== Requirements ==
Each line of the material below should be reproduced exactly.

== Data provided ==
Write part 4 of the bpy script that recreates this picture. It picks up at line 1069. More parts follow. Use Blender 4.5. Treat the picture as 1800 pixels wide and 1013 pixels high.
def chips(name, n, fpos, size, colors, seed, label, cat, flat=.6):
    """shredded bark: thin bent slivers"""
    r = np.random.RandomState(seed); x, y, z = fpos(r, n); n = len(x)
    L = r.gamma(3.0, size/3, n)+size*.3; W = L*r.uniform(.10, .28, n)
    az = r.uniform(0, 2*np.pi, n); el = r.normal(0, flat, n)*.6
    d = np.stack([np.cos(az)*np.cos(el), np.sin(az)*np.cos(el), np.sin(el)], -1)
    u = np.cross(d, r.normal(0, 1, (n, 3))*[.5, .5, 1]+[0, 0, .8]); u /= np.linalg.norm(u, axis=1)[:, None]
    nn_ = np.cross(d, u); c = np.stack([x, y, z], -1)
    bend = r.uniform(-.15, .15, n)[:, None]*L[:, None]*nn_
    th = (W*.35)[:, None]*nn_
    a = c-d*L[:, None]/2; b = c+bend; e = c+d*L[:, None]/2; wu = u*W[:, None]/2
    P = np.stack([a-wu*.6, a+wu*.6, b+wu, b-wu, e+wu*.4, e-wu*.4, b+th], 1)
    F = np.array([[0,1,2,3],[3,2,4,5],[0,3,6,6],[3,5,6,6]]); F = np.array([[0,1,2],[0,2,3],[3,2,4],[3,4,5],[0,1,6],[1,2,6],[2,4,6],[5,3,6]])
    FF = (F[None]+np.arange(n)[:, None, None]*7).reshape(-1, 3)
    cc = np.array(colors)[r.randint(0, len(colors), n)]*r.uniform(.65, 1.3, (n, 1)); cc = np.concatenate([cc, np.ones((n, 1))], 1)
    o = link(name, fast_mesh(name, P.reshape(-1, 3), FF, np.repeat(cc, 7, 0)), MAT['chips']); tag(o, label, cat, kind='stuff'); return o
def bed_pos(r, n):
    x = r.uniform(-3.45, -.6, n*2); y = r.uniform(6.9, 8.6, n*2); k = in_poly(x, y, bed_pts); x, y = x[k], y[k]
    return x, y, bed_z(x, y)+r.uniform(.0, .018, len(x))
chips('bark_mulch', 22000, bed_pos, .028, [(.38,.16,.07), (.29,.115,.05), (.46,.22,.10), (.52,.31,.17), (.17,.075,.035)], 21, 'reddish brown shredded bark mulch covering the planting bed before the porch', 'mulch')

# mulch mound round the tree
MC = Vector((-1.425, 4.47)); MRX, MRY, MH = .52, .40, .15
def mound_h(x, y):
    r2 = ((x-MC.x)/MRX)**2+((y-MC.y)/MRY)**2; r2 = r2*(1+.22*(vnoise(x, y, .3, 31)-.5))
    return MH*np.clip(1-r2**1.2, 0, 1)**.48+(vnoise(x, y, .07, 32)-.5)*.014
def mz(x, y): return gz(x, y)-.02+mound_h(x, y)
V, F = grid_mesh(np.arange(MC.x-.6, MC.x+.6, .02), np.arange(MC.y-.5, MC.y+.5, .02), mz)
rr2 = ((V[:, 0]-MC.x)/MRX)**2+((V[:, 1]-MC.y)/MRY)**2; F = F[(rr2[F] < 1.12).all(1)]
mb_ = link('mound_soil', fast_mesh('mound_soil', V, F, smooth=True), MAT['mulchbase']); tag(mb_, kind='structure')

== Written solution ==
Write part 4 of the bpy script that recreates this picture. It picks up at line 1069. More parts follow. Use Blender 4.5. Treat the picture as 1800 pixels wide and 1013 pixels high.
def chips(name, n, fpos, size, colors, seed, label, cat, flat=.6):
    """shredded bark: thin bent slivers"""
    r = np.random.RandomState(seed); x, y, z = fpos(r, n); n = len(x)
    L = r.gamma(3.0, size/3, n)+size*.3; W = L*r.uniform(.10, .28, n)
    az = r.uniform(0, 2*np.pi, n); el = r.normal(0, flat, n)*.6
    d = np.stack([np.cos(az)*np.cos(el), np.sin(az)*np.cos(el), np.sin(el)], -1)
    u = np.cross(d, r.normal(0, 1, (n, 3))*[.5, .5, 1]+[0, 0, .8]); u /= np.linalg.norm(u, axis=1)[:, None]
    nn_ = np.cross(d, u); c = np.stack([x, y, z], -1)
    bend = r.uniform(-.15, .15, n)[:, None]*L[:, None]*nn_
    th = (W*.35)[:, None]*nn_
    a = c-d*L[:, None]/2; b = c+bend; e = c+d*L[:, None]/2; wu = u*W[:, None]/2
    P = np.stack([a-wu*.6, a+wu*.6, b+wu, b-wu, e+wu*.4, e-wu*.4, b+th], 1)
    F = np.array([[0,1,2,3],[3,2,4,5],[0,3,6,6],[3,5,6,6]]); F = np.array([[0,1,2],[0,2,3],[3,2,4],[3,4,5],[0,1,6],[1,2,6],[2,4,6],[5,3,6]])
    FF = (F[None]+np.arange(n)[:, None, None]*7).reshape(-1, 3)
    cc = np.array(colors)[r.randint(0, len(colors), n)]*r.uniform(.65, 1.3, (n, 1)); cc = np.concatenate([cc, np.ones((n, 1))], 1)
    o = link(name, fast_mesh(name, P.reshape(-1, 3), FF, np.repeat(cc, 7, 0)), MAT['chips']); tag(o, label, cat, kind='stuff'); return o
def bed_pos(r, n):
    x = r.uniform(-3.45, -.6, n*2); y = r.uniform(6.9, 8.6, n*2); k = in_poly(x, y, bed_pts); x, y = x[k], y[k]
    return x, y, bed_z(x, y)+r.uniform(.0, .018, len(x))
chips('bark_mulch', 22000, bed_pos, .028, [(.38,.16,.07), (.29,.115,.05), (.46,.22,.10), (.52,.31,.17), (.17,.075,.035)], 21, 'reddish brown shredded bark mulch covering the planting bed before the porch', 'mulch')

# mulch mound round the tree
MC = Vector((-1.425, 4.47)); MRX, MRY, MH = .52, .40, .15
def mound_h(x, y):
    r2 = ((x-MC.x)/MRX)**2+((y-MC.y)/MRY)**2; r2 = r2*(1+.22*(vnoise(x, y, .3, 31)-.5))
    return MH*np.clip(1-r2**1.2, 0, 1)**.48+(vnoise(x, y, .07, 32)-.5)*.014
def mz(x, y): return gz(x, y)-.02+mound_h(x, y)
V, F = grid_mesh(np.arange(MC.x-.6, MC.x+.6, .02), np.arange(MC.y-.5, MC.y+.5, .02), mz)
rr2 = ((V[:, 0]-MC.x)/MRX)**2+((V[:, 1]-MC.y)/MRY)**2; F = F[(rr2[F] < 1.12).all(1)]
mb_ = link('mound_soil', fast_mesh('mound_soil', V, F, smooth=True), MAT['mulchbase']); tag(mb_, kind='structure')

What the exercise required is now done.